Retype, exactly as they stand, the lines from the start of the data to the line that contains "LAMP_E = 6.5; UP_E = 3.4", both ends included. Leave the pictures out.

###

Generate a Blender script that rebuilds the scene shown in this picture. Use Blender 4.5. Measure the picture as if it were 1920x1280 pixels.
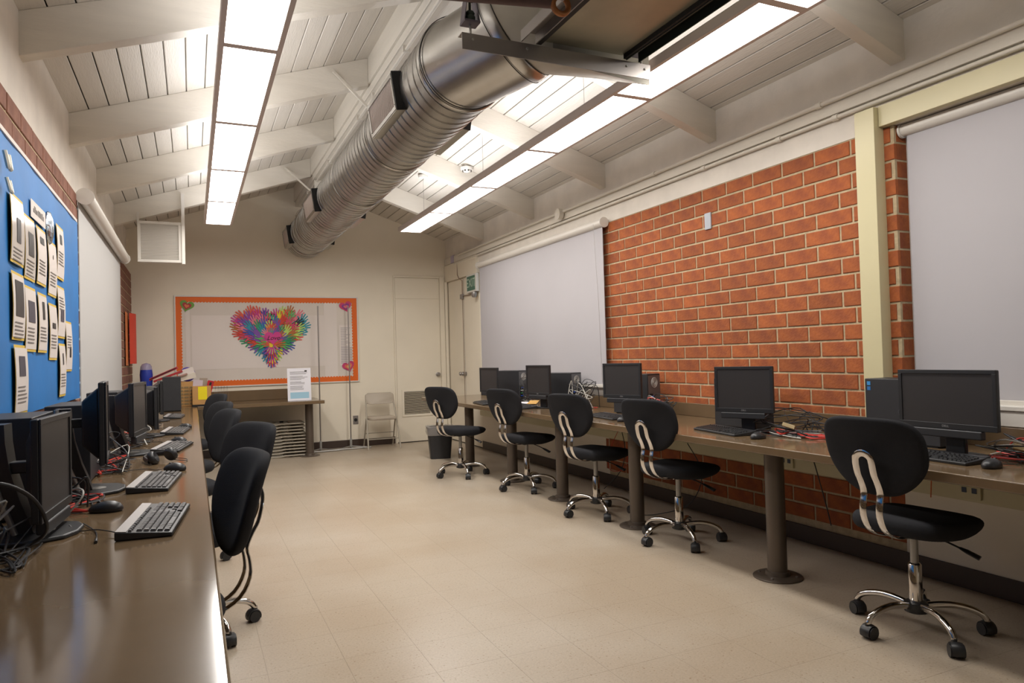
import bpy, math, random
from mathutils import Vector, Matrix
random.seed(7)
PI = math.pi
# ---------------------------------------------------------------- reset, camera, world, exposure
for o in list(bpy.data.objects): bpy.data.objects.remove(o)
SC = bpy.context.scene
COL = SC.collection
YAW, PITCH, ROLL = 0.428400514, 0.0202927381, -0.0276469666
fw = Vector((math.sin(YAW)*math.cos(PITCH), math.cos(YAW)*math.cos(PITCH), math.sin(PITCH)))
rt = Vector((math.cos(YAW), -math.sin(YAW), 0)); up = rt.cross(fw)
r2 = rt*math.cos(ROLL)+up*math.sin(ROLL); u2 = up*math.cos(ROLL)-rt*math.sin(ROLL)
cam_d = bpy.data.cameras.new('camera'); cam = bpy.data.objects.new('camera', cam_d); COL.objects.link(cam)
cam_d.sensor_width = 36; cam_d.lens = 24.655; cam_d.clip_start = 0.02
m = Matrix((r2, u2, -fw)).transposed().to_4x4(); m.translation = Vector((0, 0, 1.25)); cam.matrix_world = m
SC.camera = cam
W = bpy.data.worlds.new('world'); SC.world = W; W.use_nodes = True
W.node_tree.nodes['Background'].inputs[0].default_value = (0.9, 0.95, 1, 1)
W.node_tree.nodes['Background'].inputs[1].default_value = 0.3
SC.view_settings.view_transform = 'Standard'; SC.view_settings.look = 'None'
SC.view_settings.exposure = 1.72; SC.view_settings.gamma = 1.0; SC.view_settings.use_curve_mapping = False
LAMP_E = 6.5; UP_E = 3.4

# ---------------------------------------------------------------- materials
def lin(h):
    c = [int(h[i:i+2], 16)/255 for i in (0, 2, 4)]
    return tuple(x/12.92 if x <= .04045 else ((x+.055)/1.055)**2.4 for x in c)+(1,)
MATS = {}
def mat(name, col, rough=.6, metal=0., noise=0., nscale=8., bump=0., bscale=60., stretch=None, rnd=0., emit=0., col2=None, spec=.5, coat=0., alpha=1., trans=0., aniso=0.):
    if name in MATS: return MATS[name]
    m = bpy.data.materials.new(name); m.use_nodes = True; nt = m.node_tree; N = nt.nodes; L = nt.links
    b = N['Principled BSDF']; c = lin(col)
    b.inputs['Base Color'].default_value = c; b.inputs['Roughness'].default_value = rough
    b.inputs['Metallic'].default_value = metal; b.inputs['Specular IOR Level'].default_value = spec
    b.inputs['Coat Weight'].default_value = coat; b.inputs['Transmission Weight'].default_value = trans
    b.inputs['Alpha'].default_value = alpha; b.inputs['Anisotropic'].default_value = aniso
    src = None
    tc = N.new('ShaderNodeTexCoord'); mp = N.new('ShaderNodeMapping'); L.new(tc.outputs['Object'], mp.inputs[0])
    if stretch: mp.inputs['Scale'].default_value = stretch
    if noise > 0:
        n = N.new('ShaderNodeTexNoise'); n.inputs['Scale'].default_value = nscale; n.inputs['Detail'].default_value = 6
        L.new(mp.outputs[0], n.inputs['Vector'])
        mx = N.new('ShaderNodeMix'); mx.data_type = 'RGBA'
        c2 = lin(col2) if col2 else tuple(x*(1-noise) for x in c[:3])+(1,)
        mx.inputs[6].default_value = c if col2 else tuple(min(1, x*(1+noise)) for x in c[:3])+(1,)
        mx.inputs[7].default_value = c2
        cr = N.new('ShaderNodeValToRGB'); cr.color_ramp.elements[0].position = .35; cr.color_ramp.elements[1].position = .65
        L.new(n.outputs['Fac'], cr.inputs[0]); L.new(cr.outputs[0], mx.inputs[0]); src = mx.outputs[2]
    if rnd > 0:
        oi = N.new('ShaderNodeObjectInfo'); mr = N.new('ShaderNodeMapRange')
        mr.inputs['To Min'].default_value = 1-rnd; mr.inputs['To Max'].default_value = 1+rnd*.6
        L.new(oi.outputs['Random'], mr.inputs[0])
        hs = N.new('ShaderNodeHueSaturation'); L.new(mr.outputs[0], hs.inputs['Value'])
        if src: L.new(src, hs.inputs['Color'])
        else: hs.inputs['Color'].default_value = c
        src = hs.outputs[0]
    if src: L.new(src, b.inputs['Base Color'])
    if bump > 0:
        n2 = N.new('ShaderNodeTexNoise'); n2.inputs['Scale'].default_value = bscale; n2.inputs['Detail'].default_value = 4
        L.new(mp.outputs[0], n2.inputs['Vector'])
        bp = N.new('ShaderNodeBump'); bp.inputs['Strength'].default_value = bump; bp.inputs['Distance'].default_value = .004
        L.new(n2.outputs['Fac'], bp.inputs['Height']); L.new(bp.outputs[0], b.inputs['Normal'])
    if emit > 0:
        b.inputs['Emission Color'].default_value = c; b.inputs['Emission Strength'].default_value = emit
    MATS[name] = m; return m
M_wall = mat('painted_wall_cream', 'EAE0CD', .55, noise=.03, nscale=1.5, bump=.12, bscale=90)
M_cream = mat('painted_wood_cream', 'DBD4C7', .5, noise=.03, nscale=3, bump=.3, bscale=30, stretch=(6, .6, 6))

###

Exercise solution
Generate a Blender script that rebuilds the scene shown in this picture. Use Blender 4.5. Measure the picture as if it were 1920x1280 pixels.
import bpy, math, random
from mathutils import Vector, Matrix
random.seed(7)
PI = math.pi
# ---------------------------------------------------------------- reset, camera, world, exposure
for o in list(bpy.data.objects): bpy.data.objects.remove(o)
SC = bpy.context.scene
COL = SC.collection
YAW, PITCH, ROLL = 0.428400514, 0.0202927381, -0.0276469666
fw = Vector((math.sin(YAW)*math.cos(PITCH), math.cos(YAW)*math.cos(PITCH), math.sin(PITCH)))
rt = Vector((math.cos(YAW), -math.sin(YAW), 0)); up = rt.cross(fw)
r2 = rt*math.cos(ROLL)+up*math.sin(ROLL); u2 = up*math.cos(ROLL)-rt*math.sin(ROLL)
cam_d = bpy.data.cameras.new('camera'); cam = bpy.data.objects.new('camera', cam_d); COL.objects.link(cam)
cam_d.sensor_width = 36; cam_d.lens = 24.655; cam_d.clip_start = 0.02
m = Matrix((r2, u2, -fw)).transposed().to_4x4(); m.translation = Vector((0, 0, 1.25)); cam.matrix_world = m
SC.camera = cam
W = bpy.data.worlds.new('world'); SC.world = W; W.use_nodes = True
W.node_tree.nodes['Background'].inputs[0].default_value = (0.9, 0.95, 1, 1)
W.node_tree.nodes['Background'].inputs[1].default_value = 0.3
SC.view_settings.view_transform = 'Standard'; SC.view_settings.look = 'None'
SC.view_settings.exposure = 1.72; SC.view_settings.gamma = 1.0; SC.view_settings.use_curve_mapping = False
LAMP_E = 6.5; UP_E = 3.4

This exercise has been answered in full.